As the winter opened, there were rumblings the Royals would be looking to maintain their previous seasons payroll. Maintain. Not increase. The news was met with a bit of deserved skepticism as the Royals have shed their cheapskate ways of the previous decade under the leadership of Dayton Moore. If he’s needed the money, more often than not, the cash has been available.
So as the free agent signings continued, along with the arbitration bumps, it became apparent the magic number was around $125 to $130 million, which we heard about early in the winter. Once Alex Gordon was back in the fold, we knew the Royals would be setting another payroll record. This one is mighty impressive.

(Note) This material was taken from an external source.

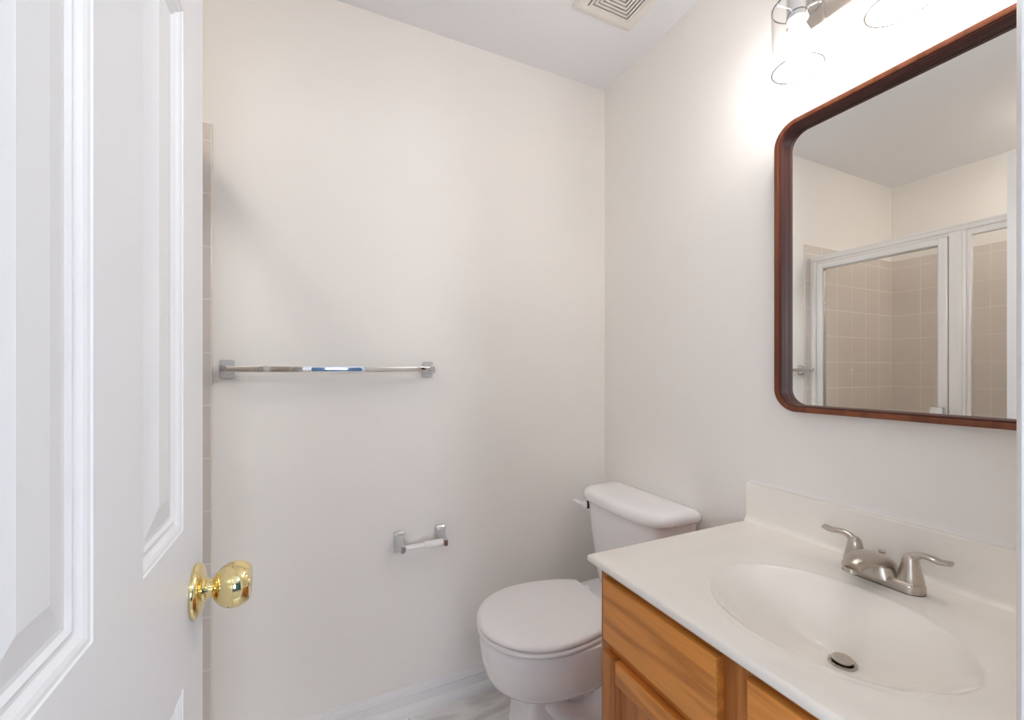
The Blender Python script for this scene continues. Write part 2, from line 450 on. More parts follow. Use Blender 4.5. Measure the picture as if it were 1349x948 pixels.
def knob(side, label):
    x0 = XD if side > 0 else XD - .035
    bm = bmesh.new()
    lathe(bm, (x0, KY, KZ), (side, 0, 0), [(.0, .0), (.018, .0), (.019, .0100), (.0225, .0170), (.028, .0228), (.034, .0262), (.041, .0282), (.048, .0278), (.054, .0256),
                                           (.0585, .0226), (.0600, .0205), (.0596, .0185), (.0590, .010), (.0590, 0)], 56)
    k = obj('door_knob', bm, 'brass', door); k['label'] = label
    bm = bmesh.new()
    lathe(bm, (x0, KY, KZ), (side, 0, 0), [(0, .0325), (.002, .0330), (.0045, .0325), (.0070, .0300), (.0085, .0265), (.0095, .0180), (.0100, .0160), (.0125, .0150),
                                           (.0135, .0120), (.019, .0115), (.0205, .0115)], 56)
    obj('rose', bm, 'brass', k)
    bm = bmesh.new(); lathe(bm, (x0 + side * .0588, KY, KZ), (side, 0, 0), [(0, .0055), (.0012, .005), (.0016, .003), (.0017, 0)], 20); obj('button', bm, 'brass', k)
knob(1, 'polished brass knob on the visible face'); knob(-1, 'polished brass knob on the hidden face')
for z in (.25, 1.05, 1.83):
    bm = bmesh.new(); lathe(bm, (XD + .004, D0 - .006, z - .045), (0, 0, 1), [(-.004, .002), (0, .006), (.09, .006), (.094, .002)], 16)
    bx(bm, XD - .03, XD + .001, D0 - .0015, D0 + .0005, z - .045, z + .045)
    obj('hinge', bm, 'brass', door)

# ------------------------------------------------------------------ shower enclosure
SX0, SX1 = -.345, -.307
YP0, YP1 = .868, .925                      # centre post
HZ = 1.868
t = thing('shower_enclosure', 'white framed glass shower enclosure seen in the mirror, hinged pane beside a fixed pane', 'shower enclosure', (-.326, .82, .12))
def ext(name, x0, x1, y0, y1, z0, z1, m='aluminium', par=t, b=.003): return obj(name, box(x0, x1, y0, y1, z0, z1, bev=b), m, par)
bm = bmesh.new(); bx(bm, SX0, SX1, YF + .01, YA - .010, HZ - .030, HZ, .003); bx(bm, SX0 + .006, SX1 + .004, YF + .01, YA - .010, HZ - .010, HZ - .004, .001)
bx(bm, SX0 + .004, SX1 - .008, YF + .01, YA - .010, HZ - .044, HZ - .030, .001)
obj('header', bm, 'aluminium', t)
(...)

Don’t forget, Gordon took a pay cut for this year. Sure, he will make that back over the next couple of years, but still, it’s interesting to me he’s making $2 million less than the year before.
The disabled list guys count toward the Opening Day payroll. That’s why Jason Vargas, Mike Minor, Jarrod Dyson and Tim Collins are on this above list. They represent $13.7 million, or just over 10 percent of the Opening Day payroll.
Early spring training long shots in Terrance Gore, Reymond Fuentes, and Chien-Ming Wang represent just over $2 million of total payroll. Surprising and inexpensive!
Louis Coleman is on the list because as eligible for arbitration, the Royals are obligated to pay one month of his salary when he was released.
The Perez salary bonus will push this number even higher. When he renegotiated his contract, they agreed to a $6 million signing bonus. I’m not sure if this was a single lump sum, or if it’s pro-rated. As such, it’s not included in the above table. I will update when confirmed.
How about a visual representation through the dark days to the golden age?
Simply amazing. The 2009 and 2010 payrolls felt so right for the Royals at the time. You would be forgiven if you had thought it would continue to slightly increase over the next six seasons. Slightly. Since bottoming out in 2011 (when the Royals shed the Zack Greinke salary and Gil Meche retired) the growth has been continual and it has been steep. We’ve pretty well buried the “Glass is cheap” meme. The above graph should be the final shovel of dirt.
All contract data is provided from Cot’s Baseball Contracts.


Flanny says the Perez bonus is all this year:
https://twitter.com/FlannyMLB/status/704728629775831040?ref_src=twsrc%5Etfw
@Max Rieper – Paid to Perez is different that being applied to the payroll budget in accounting terms.
From what I understand is even if it’s paid as a lump sum at the start it’s ammotrized over the length of the contract for payroll and luxury tax purposes. MLB calls the process Average Annual Value (AAV).